## Set task
Line by line, reproduce exactly the beginning of the listing below, ending with the line that contains "(a-.3, w+d, z1+.3))" and adding nothing.

## start

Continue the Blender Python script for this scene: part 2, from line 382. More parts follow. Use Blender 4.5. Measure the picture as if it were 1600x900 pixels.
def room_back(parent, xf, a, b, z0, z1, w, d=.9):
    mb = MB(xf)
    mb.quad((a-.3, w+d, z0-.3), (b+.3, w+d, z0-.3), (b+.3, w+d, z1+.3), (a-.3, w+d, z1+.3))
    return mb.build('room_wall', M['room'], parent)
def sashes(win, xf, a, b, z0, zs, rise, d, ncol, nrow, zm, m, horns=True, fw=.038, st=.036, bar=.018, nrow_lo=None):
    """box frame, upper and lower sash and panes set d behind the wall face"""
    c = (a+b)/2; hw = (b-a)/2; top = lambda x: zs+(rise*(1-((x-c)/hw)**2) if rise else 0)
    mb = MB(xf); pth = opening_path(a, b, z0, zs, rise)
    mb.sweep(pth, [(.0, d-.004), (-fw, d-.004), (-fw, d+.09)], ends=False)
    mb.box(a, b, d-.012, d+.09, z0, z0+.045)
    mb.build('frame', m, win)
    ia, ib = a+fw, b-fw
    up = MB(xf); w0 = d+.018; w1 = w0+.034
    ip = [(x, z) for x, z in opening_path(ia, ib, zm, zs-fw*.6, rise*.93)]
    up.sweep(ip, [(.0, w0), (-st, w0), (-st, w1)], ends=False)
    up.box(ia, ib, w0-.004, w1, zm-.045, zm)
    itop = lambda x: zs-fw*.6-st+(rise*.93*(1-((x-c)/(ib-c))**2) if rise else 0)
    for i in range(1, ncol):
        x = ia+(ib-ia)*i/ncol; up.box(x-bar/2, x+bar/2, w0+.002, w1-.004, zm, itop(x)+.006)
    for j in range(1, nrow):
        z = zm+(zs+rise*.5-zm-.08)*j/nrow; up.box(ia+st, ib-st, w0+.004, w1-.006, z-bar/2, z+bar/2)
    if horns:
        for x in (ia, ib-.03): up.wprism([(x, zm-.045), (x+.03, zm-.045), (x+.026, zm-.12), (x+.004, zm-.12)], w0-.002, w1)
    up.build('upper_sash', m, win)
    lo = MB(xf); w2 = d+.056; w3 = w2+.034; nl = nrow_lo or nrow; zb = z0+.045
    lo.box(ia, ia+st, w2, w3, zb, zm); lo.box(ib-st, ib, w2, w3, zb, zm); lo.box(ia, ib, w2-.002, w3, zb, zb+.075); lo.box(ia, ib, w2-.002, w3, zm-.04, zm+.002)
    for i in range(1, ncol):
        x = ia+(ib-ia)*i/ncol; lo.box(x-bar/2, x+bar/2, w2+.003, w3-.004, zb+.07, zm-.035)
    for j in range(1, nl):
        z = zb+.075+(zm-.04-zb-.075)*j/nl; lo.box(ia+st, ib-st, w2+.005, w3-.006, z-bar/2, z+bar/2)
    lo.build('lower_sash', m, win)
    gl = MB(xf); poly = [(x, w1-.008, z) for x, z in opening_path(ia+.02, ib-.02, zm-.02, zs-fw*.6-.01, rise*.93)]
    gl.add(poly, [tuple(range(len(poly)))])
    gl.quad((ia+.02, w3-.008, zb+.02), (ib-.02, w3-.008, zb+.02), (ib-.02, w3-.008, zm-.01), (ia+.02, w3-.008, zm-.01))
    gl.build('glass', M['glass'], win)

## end

## Task output
Continue the Blender Python script for this scene: part 2, from line 382. More parts follow. Use Blender 4.5. Measure the picture as if it were 1600x900 pixels.
def room_back(parent, xf, a, b, z0, z1, w, d=.9):
    mb = MB(xf)
    mb.quad((a-.3, w+d, z0-.3), (b+.3, w+d, z0-.3), (b+.3, w+d, z1+.3), (a-.3, w+d, z1+.3))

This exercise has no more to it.